Teknoloji geliştirme, bugünün dünyasında okuma yazma gibi temel bir yetkinlik. Dolayısıyla herkesin bu yetkinliklere erişme imkanını sağlamak bizim en temel, en öncelikli vazifemiz. Sadece Türkiye'de de değil, bütün dünyada bu rüzgarı başlatmak, teknolojiyi bazı tekellerin elinden almak zorundayız. İşte bu anlayışla TEKNOFEST'i bu yıl Azerbaycan'a taşıyoruz. 2 hafta sonra inşallah Bakü'de düzenliyor olacağız. Önümüzdeki yıllarda hep birlikte dünyanın dört bir tarafında bu çalışmaları yaygınlaştırıyor olacağız."
– "Çağın gereklerine uygun yeni araştırma birimleri oluşturuyoruz
Boğaziçi Üniversitesi Rektörü Prof. Dr. Naci İnci de üniversite olarak mevcut akademik programların güçlenmesi ve yenilenmesi için gereken altyapı ve insan kaynağı oluşturmak amacıyla önemli adımlar attıklarını, çağın gereklerine uygun yeni araştırma birimleriyle akademik birimlerin oluşturulması çalışmalarını yürüttüklerini söyledi.
İnci, küçük, kendine dönük, toplumdan kopuk bir yapının yerini; dışa dönük, toplumla bağları artan bir üniversite kimliği oluşturmak olduğunu vurgulayarak, "Değişime herkesin aynı anda kavraması ve buna uyum sağlaması kolay değildir. Bizler Boğaziçi Üniversitesi olarak geçmişte olduğu gibi bugün de değişimin öncüsü olarak, Türkiye'de bu anlayışı farklılaştırmak üzere bir temel atma çabası içindeyiz." dedi.
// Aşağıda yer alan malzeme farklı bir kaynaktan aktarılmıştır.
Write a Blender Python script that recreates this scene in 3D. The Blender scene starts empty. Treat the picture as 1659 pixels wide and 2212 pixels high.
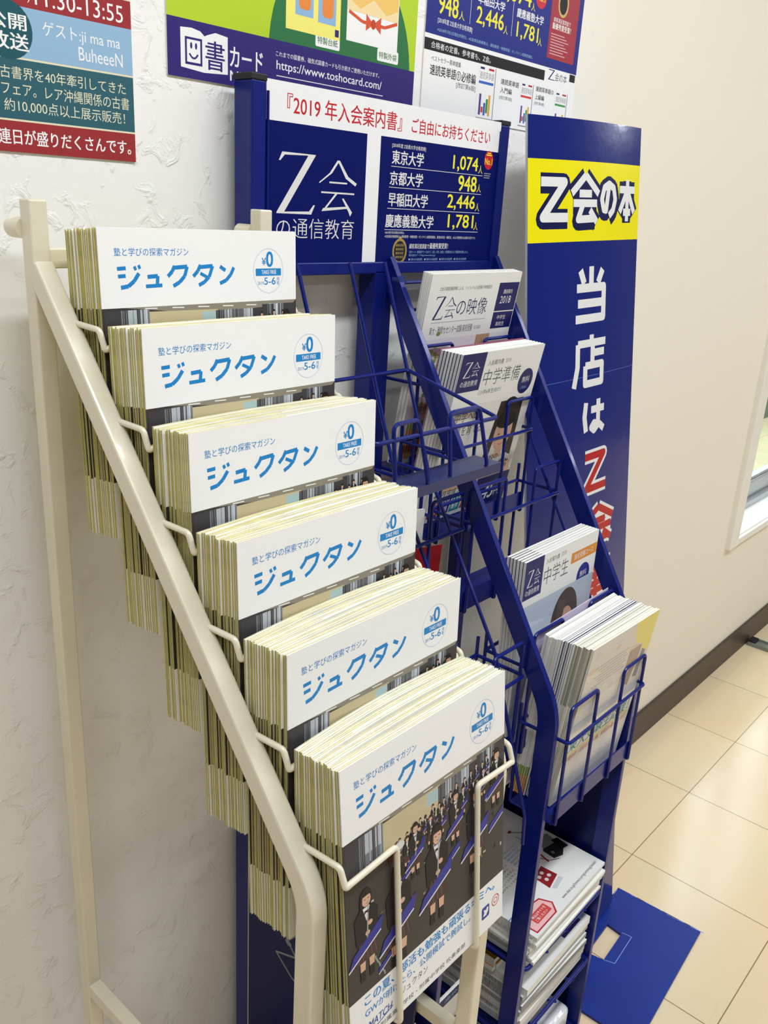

BYV Mütevelli Heyet Başkanı Halim Sırçancı ise Boğaziçi Yöneticiler Vakfı'nın, dünya yolculuğunda sahip oldukları zenginlikleri en yakın çevresinden başlayarak tüm insanlıkla paylaşmaya gönüllü bir grup Boğaziçi Üniversitesi mezunu tarafından 1996 yılında kurulduğunu belirtti.
Boğaziçi Üniversitesi öğrenci ve mezunlarının öncülüğünde, mensuplarını gönüllülük ve medeniyet bilinci temelinde buluşturarak onların önderlik ve yöneticilik yeteneklerinin gelişmesine katkıda bulunmayı amaçladıklarını aktaran Sırçancı, bu amaçla uzun soluklu programlar düzenlediklerini kaydetti.